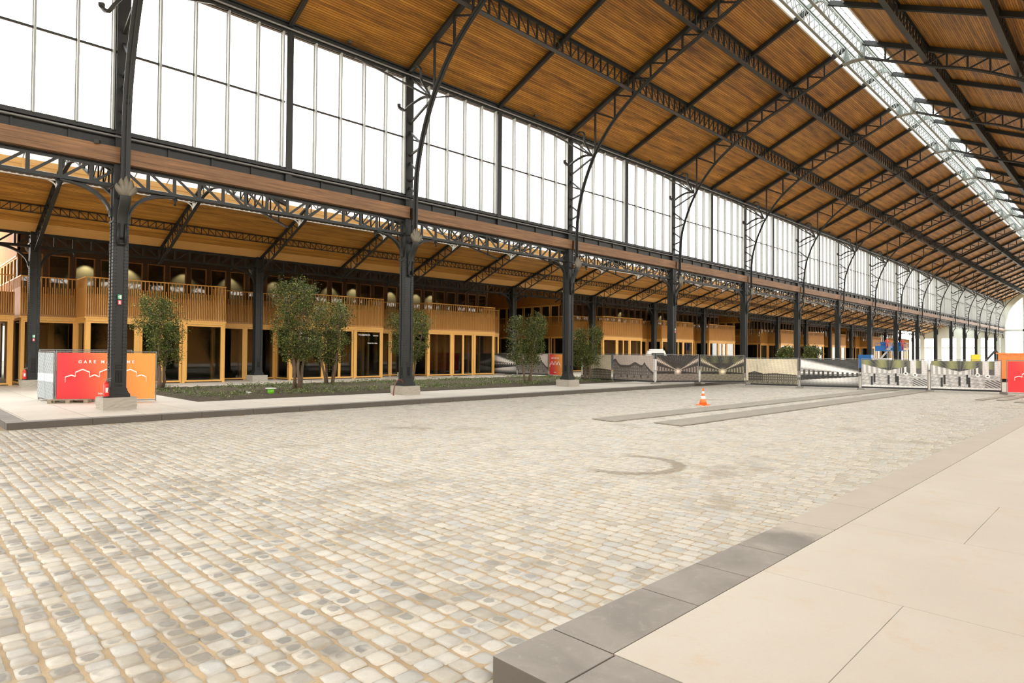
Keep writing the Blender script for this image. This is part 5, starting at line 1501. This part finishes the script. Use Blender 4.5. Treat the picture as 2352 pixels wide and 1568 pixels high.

....

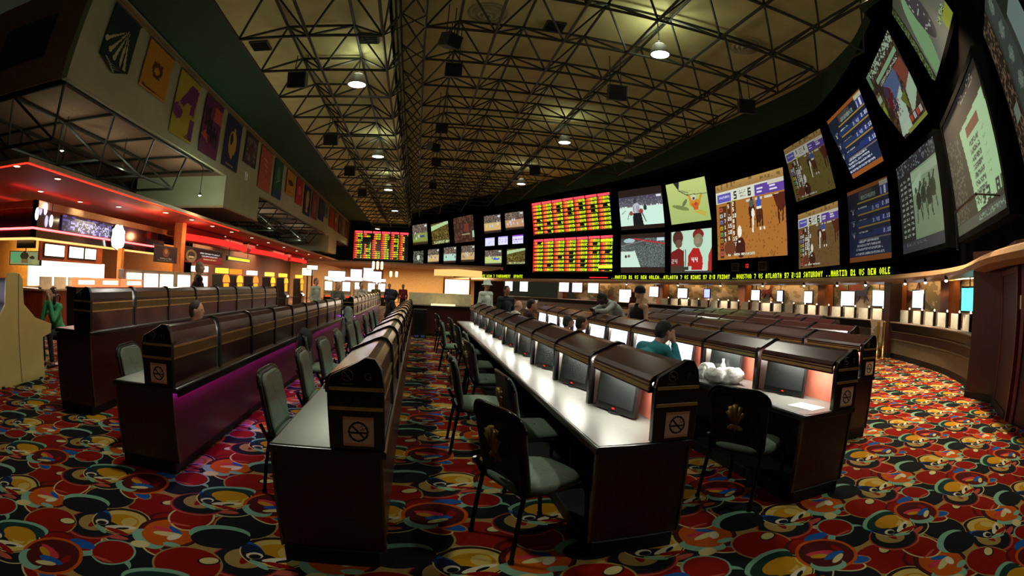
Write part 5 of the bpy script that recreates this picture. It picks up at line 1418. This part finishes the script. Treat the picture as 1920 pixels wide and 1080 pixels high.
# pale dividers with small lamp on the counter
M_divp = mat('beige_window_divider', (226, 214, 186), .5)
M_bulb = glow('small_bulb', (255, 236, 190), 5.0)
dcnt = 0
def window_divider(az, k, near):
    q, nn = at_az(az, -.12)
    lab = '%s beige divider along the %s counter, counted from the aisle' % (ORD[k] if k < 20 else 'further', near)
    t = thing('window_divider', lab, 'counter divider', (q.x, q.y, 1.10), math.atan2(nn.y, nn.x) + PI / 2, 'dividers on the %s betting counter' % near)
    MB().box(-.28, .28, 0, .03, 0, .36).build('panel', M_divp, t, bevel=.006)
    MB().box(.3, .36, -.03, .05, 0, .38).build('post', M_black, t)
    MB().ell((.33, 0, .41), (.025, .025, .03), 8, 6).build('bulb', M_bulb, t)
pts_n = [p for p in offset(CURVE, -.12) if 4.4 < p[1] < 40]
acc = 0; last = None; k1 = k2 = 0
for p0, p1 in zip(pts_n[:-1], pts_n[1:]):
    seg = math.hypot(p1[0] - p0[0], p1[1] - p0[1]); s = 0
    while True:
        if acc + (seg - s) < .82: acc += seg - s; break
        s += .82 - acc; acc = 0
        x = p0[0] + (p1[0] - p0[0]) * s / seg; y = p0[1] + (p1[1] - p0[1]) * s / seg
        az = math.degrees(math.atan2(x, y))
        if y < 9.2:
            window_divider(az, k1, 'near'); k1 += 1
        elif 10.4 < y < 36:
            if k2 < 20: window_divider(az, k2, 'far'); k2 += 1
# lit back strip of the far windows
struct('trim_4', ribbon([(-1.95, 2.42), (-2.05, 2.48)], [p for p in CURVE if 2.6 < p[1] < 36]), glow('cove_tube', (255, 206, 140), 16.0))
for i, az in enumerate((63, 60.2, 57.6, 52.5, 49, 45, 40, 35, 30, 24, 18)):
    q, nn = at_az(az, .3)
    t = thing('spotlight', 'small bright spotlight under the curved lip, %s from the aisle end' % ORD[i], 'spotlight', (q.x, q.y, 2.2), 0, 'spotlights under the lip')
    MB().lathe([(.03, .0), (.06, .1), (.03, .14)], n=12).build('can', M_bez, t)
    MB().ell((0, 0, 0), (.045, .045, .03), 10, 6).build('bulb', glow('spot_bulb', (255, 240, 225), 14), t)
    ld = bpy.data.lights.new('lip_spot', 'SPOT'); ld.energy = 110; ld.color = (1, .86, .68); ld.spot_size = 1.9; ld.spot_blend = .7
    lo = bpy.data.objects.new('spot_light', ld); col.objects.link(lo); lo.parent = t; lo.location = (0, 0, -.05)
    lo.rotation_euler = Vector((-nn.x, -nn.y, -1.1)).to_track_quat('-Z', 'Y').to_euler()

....

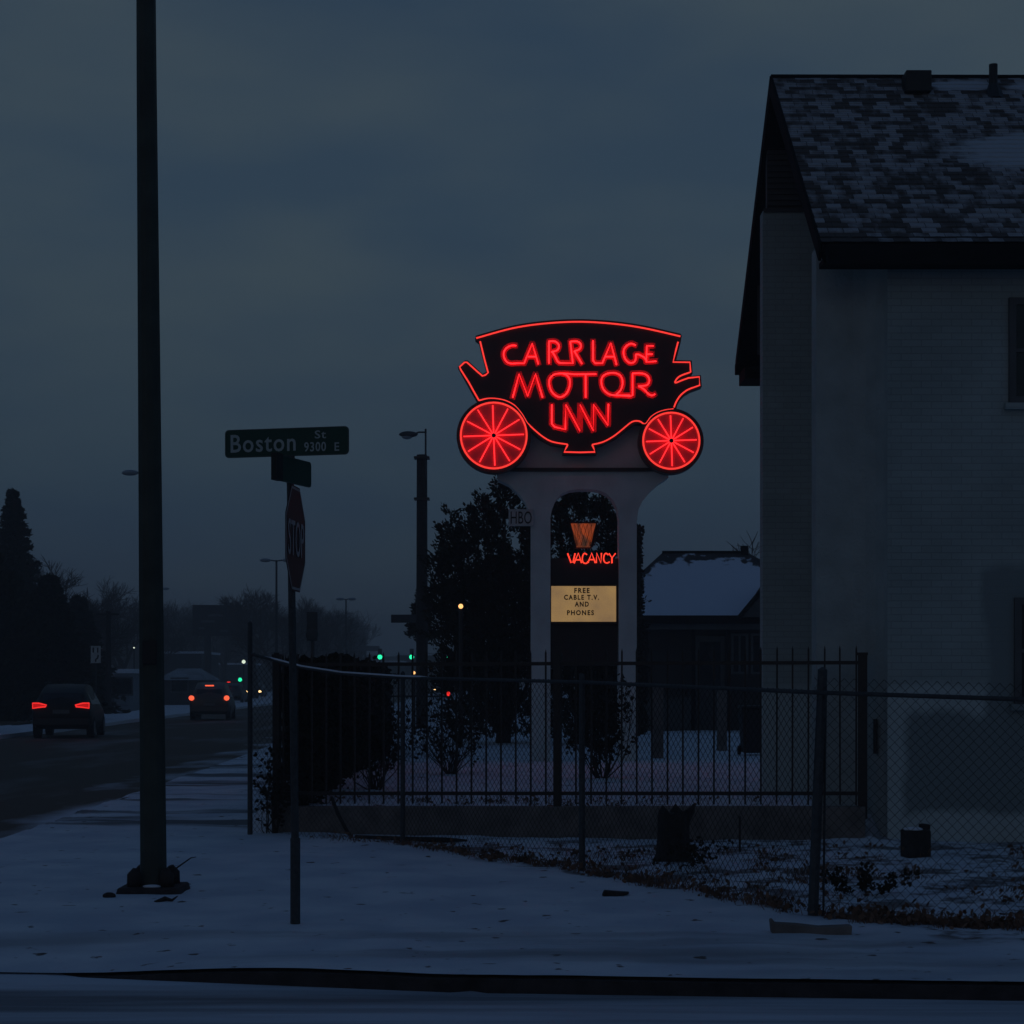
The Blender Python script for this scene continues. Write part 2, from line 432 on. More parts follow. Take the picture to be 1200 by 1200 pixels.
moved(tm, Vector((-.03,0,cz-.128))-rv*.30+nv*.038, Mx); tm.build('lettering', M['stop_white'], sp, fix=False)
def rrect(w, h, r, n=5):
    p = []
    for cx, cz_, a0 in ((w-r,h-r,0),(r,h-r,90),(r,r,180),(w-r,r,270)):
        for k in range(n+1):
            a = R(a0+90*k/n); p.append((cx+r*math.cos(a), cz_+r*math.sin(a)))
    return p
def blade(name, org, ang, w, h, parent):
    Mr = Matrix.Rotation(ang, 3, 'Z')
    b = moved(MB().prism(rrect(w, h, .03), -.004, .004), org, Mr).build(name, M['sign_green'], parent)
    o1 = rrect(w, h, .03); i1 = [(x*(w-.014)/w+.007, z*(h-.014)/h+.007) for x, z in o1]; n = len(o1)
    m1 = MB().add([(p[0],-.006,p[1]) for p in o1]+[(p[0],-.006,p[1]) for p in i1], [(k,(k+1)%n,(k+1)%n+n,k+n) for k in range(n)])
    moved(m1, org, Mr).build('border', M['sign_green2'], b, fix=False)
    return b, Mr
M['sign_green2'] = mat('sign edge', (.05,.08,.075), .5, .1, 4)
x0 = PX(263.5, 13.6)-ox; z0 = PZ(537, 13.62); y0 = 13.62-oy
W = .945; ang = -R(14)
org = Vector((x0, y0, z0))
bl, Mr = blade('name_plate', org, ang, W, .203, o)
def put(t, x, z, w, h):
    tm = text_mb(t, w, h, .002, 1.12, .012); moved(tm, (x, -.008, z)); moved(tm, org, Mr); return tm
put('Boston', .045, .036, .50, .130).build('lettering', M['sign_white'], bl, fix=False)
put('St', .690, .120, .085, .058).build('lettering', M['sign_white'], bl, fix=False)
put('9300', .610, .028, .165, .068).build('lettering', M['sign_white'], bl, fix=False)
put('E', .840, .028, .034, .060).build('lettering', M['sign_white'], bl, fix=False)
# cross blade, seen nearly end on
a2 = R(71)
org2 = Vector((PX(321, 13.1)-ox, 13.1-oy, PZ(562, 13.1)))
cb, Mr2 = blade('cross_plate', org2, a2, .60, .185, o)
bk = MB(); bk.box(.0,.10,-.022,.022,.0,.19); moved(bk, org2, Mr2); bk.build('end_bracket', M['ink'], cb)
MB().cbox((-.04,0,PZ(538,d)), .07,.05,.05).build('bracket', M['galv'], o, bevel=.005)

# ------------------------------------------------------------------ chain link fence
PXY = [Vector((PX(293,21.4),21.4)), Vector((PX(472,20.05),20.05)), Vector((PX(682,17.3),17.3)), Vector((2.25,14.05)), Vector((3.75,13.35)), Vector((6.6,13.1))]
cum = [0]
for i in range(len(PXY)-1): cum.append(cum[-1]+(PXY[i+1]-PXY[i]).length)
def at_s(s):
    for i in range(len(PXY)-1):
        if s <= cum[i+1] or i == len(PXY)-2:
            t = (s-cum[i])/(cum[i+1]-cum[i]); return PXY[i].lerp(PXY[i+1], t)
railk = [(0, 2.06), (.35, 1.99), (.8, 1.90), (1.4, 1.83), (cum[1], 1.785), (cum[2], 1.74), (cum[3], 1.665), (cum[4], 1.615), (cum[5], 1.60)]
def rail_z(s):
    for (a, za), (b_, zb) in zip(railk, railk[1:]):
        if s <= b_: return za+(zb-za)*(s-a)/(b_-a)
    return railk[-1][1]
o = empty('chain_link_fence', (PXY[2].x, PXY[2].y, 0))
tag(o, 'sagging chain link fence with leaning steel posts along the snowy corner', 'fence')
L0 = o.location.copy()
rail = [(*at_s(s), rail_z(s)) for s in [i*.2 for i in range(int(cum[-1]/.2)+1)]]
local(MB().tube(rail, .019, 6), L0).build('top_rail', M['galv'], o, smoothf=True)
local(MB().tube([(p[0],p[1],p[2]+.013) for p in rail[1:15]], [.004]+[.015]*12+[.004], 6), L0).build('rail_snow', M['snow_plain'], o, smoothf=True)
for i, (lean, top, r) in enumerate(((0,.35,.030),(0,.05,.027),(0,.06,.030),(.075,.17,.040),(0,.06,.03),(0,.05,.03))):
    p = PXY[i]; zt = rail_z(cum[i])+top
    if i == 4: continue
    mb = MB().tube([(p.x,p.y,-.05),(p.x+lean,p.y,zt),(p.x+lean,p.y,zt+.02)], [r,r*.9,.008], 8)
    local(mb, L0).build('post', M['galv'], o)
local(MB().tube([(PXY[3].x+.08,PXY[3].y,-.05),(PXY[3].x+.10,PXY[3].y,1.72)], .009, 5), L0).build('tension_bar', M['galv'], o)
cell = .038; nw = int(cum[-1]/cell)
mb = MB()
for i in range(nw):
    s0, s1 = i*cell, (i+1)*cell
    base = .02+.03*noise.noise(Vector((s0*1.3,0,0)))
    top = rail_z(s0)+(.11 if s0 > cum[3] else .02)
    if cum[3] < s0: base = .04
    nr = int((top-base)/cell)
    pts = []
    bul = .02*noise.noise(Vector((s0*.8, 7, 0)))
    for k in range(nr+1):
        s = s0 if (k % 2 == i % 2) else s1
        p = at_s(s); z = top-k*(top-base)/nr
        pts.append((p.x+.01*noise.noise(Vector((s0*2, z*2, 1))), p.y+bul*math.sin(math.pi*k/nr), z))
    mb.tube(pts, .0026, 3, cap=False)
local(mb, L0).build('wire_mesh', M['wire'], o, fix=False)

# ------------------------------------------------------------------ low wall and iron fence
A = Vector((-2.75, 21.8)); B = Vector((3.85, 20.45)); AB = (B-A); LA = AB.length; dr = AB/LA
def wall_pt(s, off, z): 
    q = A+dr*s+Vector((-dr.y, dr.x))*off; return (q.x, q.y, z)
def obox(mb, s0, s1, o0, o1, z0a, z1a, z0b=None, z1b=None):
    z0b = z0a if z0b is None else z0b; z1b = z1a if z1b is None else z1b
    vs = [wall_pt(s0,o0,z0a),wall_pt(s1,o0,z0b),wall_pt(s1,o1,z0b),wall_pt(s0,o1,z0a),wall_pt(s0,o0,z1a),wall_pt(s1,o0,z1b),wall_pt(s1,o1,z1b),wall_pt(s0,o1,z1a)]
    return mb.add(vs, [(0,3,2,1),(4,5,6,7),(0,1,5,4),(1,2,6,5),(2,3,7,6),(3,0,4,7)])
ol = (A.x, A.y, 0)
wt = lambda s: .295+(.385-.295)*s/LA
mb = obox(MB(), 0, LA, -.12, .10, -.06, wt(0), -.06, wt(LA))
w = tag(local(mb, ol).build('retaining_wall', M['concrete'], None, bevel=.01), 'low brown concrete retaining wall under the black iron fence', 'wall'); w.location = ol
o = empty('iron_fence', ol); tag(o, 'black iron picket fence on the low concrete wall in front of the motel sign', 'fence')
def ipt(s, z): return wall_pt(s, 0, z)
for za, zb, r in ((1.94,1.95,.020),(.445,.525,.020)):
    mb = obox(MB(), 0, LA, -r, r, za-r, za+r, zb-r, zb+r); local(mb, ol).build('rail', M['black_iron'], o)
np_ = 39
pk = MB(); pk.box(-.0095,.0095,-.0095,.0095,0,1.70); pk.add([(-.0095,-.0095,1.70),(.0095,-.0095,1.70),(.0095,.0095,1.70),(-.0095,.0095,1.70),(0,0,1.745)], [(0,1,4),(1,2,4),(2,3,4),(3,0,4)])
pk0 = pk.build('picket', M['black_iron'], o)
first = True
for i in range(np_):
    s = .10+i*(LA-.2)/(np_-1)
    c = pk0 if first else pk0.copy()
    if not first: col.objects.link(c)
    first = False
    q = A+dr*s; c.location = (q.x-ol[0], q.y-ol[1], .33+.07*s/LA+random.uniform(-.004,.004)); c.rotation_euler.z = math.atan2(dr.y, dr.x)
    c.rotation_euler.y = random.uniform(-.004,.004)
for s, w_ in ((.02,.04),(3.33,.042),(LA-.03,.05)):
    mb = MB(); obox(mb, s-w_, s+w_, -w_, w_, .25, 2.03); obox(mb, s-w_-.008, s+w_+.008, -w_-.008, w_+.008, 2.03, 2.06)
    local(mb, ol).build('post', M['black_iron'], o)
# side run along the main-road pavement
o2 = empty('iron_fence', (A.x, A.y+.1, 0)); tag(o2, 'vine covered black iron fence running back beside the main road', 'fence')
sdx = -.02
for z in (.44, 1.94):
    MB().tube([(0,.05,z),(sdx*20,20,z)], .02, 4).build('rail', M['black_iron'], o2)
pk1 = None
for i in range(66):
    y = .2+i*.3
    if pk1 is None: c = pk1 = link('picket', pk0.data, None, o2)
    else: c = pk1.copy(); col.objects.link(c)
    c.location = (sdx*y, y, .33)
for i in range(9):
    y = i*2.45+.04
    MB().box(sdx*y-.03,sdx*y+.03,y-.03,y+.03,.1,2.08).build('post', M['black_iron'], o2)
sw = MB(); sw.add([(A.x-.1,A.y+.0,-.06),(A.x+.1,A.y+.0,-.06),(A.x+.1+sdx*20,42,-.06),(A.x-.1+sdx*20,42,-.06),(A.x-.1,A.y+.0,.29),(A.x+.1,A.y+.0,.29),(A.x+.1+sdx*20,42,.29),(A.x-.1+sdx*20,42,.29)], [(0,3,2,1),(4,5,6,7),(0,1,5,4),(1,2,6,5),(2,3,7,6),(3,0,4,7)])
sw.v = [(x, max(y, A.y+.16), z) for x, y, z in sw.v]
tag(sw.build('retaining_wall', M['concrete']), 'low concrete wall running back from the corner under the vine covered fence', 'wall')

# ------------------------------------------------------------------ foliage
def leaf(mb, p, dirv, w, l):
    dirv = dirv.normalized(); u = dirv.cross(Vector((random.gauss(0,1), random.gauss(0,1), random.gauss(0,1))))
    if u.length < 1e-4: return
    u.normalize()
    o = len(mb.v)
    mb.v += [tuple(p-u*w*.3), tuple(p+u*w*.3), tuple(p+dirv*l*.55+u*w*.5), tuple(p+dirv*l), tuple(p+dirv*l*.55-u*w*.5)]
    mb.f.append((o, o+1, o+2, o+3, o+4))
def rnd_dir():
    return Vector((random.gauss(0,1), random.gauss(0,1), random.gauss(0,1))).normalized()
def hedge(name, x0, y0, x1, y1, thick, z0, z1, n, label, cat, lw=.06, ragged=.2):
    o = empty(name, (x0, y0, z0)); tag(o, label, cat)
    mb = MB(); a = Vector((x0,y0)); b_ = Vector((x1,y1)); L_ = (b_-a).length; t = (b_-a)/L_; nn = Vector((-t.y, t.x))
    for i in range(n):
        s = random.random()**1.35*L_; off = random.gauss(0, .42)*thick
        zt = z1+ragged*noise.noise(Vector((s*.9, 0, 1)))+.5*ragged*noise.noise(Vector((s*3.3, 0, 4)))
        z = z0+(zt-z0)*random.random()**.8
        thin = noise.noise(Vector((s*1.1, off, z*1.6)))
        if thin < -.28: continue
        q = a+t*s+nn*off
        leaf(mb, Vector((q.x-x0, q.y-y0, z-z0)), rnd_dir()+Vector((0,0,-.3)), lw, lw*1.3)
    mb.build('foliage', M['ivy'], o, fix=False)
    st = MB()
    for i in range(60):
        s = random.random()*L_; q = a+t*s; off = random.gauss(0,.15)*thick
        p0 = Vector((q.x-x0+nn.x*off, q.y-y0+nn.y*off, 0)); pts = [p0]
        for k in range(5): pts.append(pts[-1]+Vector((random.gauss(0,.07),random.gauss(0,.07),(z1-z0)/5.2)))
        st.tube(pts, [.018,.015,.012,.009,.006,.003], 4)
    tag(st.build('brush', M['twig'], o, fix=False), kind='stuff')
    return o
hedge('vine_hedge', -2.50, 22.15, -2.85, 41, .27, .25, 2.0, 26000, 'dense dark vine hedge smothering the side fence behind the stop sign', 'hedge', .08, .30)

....

## Exercise description
List all lines above in which the string "this" appears.

## Response to the exercise
Keep writing the Blender script for this image. This is part 5, starting at line 1501. This part finishes the script. Use Blender 4.5. Treat the picture as 2352 pixels wide and 1568 pixels high.
Write part 5 of the bpy script that recreates this picture. It picks up at line 1418. This part finishes the script. Treat the picture as 1920 pixels wide and 1080 pixels high.
The Blender Python script for this scene continues. Write part 2, from line 432 on. More parts follow. Take the picture to be 1200 by 1200 pixels.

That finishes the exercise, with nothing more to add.